BEIJING -- State-owned carmaker FAW Group has agreed to invest around $260 million in China-backed electric vehicle startup Byton as part of an ongoing series-B funding round, two people with knowledge of the matter told Reuters.

The deal was signed over the weekend in Nanjing where Byton is building its headquarters and production facilities as well as a technology center, they said.

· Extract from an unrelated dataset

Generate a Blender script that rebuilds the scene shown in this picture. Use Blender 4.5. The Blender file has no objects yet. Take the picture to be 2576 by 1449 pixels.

Byton is looking to raise a total of about $500 million in the round.

Global and local automakers are making a major push to beef up their electric vehicle capabilities in China, the world's largest car market, where the government is driving a shift towards cleaner new-energy vehicles.

Byton last year raised $240 million in a round of funding from investors including Chinese retailer Suning and Fullshare Holdings.

FAW did not respond to requests for comment.

FAW's decision to invest in Byton comes in the wake of a basic, signed agreement for cooperation between the two companies.

The deal, in the pipeline for a while, comes at a time when Beijing is gearing up to scrap foreign ownership restrictions on new-energy vehicle or electric vehicle companies in China as early as the end of the year.

Some industry experts speculate the end of those restrictions, which opens the door for companies such as Tesla Inc. to produce vehicles independently in China and sell them at more affordable price points, might weaken the business case for EV startups such as Byton.

Byton Co-founder and CEO Carsten Breitfeld said earlier that EV startups such as Byton would be able to compete against Tesla in China, even if the U.S. company was able to manufacture cars in the market and bypass steep import tariffs.

As part of the deal, the two people said on Tuesday that FAW and Byton are also in discussion about cooperating on specific projects in product development and parts procurement. Byton is interested in gaining access to FAW's supply chain for components such as EV batteries.